Supplied data:
++++++
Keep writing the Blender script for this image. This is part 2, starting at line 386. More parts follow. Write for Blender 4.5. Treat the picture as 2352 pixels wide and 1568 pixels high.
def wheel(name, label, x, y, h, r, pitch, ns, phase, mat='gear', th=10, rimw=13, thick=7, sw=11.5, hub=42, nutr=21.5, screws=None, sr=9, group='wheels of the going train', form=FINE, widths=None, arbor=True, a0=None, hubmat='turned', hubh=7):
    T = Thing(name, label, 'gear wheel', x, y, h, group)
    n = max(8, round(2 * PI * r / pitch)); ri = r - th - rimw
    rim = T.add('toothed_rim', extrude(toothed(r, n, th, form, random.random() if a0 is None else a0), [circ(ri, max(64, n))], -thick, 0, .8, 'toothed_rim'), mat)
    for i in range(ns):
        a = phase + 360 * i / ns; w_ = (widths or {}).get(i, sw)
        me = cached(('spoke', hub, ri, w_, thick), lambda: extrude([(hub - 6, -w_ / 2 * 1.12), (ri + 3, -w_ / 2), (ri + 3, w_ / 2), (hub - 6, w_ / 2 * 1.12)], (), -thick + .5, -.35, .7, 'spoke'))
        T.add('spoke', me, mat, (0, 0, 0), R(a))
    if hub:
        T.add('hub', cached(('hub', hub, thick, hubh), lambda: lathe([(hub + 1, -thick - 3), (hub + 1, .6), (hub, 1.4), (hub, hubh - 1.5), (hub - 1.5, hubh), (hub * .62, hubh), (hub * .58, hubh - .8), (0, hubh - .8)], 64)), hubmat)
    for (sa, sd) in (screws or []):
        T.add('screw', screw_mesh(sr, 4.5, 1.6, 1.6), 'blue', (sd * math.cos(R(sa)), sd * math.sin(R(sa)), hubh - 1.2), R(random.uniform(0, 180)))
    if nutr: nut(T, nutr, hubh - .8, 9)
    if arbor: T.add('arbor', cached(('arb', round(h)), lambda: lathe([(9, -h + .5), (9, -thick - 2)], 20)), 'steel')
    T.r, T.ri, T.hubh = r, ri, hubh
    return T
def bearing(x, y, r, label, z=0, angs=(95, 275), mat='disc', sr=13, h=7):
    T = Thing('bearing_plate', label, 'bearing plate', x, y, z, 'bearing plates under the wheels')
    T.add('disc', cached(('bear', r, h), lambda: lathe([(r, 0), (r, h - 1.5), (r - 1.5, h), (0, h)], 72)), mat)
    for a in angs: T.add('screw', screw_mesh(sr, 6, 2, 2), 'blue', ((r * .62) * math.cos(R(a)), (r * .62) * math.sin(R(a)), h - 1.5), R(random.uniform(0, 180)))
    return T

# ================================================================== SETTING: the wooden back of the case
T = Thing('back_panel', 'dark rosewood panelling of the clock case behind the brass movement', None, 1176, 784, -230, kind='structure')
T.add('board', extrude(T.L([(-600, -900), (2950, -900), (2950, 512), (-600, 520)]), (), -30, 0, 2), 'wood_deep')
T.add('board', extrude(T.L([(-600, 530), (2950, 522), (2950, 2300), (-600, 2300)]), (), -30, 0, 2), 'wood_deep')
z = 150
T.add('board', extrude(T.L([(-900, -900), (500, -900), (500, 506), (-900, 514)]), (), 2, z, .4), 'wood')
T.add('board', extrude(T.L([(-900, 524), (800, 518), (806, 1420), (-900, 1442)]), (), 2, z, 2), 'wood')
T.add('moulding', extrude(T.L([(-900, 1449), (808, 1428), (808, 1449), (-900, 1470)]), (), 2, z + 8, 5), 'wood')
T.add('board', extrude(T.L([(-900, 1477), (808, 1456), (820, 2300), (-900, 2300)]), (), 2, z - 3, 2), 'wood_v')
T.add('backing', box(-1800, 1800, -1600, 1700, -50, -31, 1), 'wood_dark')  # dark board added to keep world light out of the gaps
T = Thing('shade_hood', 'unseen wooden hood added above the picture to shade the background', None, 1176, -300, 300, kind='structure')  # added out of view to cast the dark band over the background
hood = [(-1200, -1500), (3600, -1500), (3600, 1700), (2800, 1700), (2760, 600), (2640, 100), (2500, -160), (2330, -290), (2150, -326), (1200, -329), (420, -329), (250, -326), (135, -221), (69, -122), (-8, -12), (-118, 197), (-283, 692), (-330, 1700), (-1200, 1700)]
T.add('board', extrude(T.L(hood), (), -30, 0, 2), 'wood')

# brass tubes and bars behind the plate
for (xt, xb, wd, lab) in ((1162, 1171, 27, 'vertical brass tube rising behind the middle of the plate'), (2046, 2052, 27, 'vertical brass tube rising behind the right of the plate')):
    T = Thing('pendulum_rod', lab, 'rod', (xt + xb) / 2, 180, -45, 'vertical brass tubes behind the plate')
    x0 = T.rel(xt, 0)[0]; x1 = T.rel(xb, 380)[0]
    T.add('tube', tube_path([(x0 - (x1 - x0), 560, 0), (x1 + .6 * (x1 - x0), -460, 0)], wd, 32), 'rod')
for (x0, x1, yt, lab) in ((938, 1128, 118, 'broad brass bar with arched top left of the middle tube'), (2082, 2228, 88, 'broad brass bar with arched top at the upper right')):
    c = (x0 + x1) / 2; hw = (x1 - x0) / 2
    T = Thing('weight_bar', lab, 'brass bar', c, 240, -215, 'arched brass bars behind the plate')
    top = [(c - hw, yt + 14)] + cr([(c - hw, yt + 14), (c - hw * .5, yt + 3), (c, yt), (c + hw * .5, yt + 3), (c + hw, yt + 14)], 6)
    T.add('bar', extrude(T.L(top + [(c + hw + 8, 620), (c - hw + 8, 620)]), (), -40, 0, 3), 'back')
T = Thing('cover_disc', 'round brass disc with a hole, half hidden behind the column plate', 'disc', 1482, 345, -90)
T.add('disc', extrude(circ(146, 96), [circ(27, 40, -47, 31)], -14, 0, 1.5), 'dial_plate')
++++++
What is needed:
The lines to reproduce run from the one that contains "top = [(c - hw, yt" through the last line above; copy them exactly.

Response:
    top = [(c - hw, yt + 14)] + cr([(c - hw, yt + 14), (c - hw * .5, yt + 3), (c, yt), (c + hw * .5, yt + 3), (c + hw, yt + 14)], 6)
    T.add('bar', extrude(T.L(top + [(c + hw + 8, 620), (c - hw + 8, 620)]), (), -40, 0, 3), 'back')
T = Thing('cover_disc', 'round brass disc with a hole, half hidden behind the column plate', 'disc', 1482, 345, -90)
T.add('disc', extrude(circ(146, 96), [circ(27, 40, -47, 31)], -14, 0, 1.5), 'dial_plate')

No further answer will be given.